先週末に行われた柏レイソル戦は完敗でした。他会場の結果により、C大阪は今季初めて降格圏に落ちてしまいました。“降格圏”という言葉の響きはショックが大きく、また、試合を見終えた直後という興奮状態も相まって、取材後にホテルで原稿を書き終えた後は眠りにつくことができませんでした。そのまま始発の新幹線で帰阪し、シンプリシオ選手のC大阪デビューとなる練習試合を見るために、南津守練習場に行きました。

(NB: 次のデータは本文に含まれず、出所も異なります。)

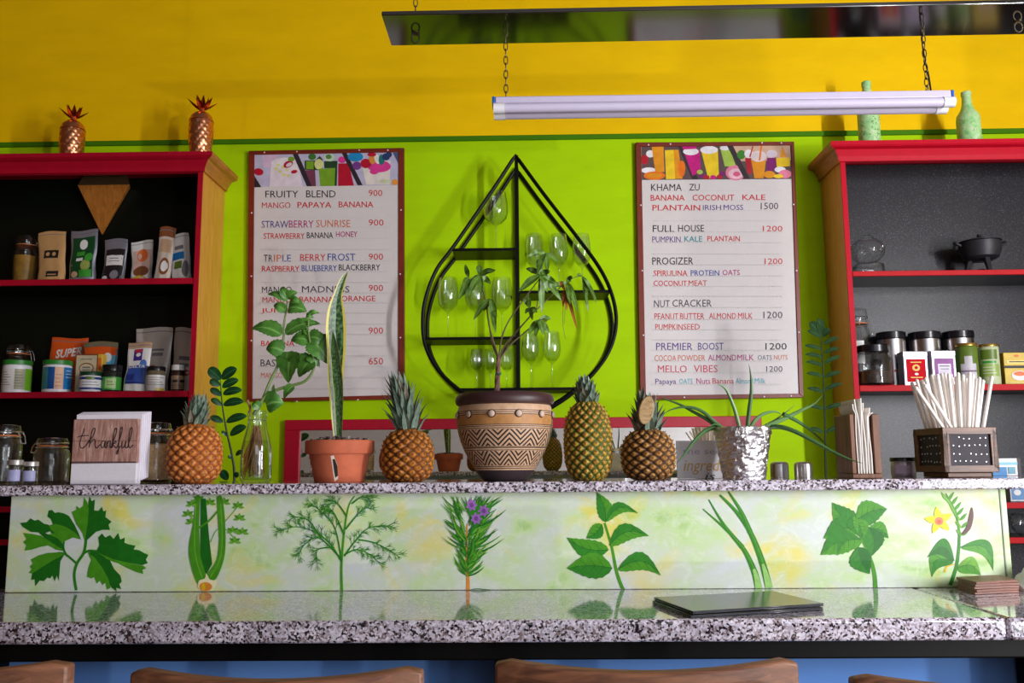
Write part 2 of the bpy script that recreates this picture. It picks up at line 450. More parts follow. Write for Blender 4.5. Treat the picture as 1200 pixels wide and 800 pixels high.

試合当日はロンドン五輪のなでしこジャパンの試合と重なったため、報道陣の数も少なく、アウェイのC大阪に至っては、取材者は記者と広報さんの2人でした。人数が少ないと、じっくり選手に話を聞けるチャンスなのですが、この試合に関しては、選手に対して声を掛けづらい状況でした。その中で、的を絞って、監督には試合前のゲームプランを、選手には、後手に回る場面の多かった試合についての率直な感想を、聞きました。聞いているうちに、多少のズレを感じずには、いられませんでした。
ソアレス監督は、ゲーム前のプランは「堅守速攻」だと話しました。
「ゲームプランとしては、中盤までブロックを落として、固く守ってから速く攻める、堅守速攻を考えていた。しっかり守った後のカウンターはできていたと思うが、残念ながら、われわれがカウンターを仕掛けたところでミスをしてしまい、逆にカウンターを食らってしまった。前半の2失点とも、同じ形で起こってしまった。さらに、リードされてからは、ゲームプランは崩れてしまっているので、前がかりに行かざるを得ない。そこで、さらに2失点を喫してしまった。レアンドロ選手やワグネル選手など、中盤のクオリティーの高い選手を抑え込むためにコンパクトなディフェンスを考えていたが、リードされてしまった以上、そのプランが崩れたことは否めない」
一方で、藤本選手は、「速攻一辺倒では厳しく、ポゼッションする時間を増やしたい」という話もしています。
「パスがダメならダメで、後ろに戻してもいい。そこから攻めてもいいと思う。少し縦に急ぎ過ぎているというか、イチかバチかのパスも多い。セカンドボールが拾えないというより、自分たち主体でボールポゼッションしたサッカーができていない。そうならないと、夏場はきつい。相手がこう来るから自分たちがこう守るというより、自分たちが主体の試合がしたい。それが今はできていない。だから、今日もアップダウンが激しく、相手に走らされた。全員で意識を統一して、やっていかないといけない。全部が全部、速攻を狙うのではなく、速攻ができないなら、一度戻してゲームを作ってもいいかなと思う」
もちろん、例えばソアレス監督は、「ボールを保持する時間も必要」という話はしていますし、藤本選手も、「自分たちの攻撃が最も効くのはカウンターだとも思う」という話を以前にしていました。ですので、両者の発言を対立軸として捉えてほしくはありません。速攻もポゼッションも、両方大事ことに変わりはありませんので。ただし、バランスの問題として、現状のチームが、しっくりいっていないことは確かです。元いた選手はポゼッションに対する自負もある。監督はチームに新たなエッセンスを加えたい。5月以降、どこかすっきり勝てないのは、両者の程よいバランスを取り切れていないからだと思います。
8月、最初の2試合は、札幌とG大阪との“裏・天王山”が待ち受けています。しっかりと、チームで意思統一された試合を見せ、勝利をつかんでほしいものです。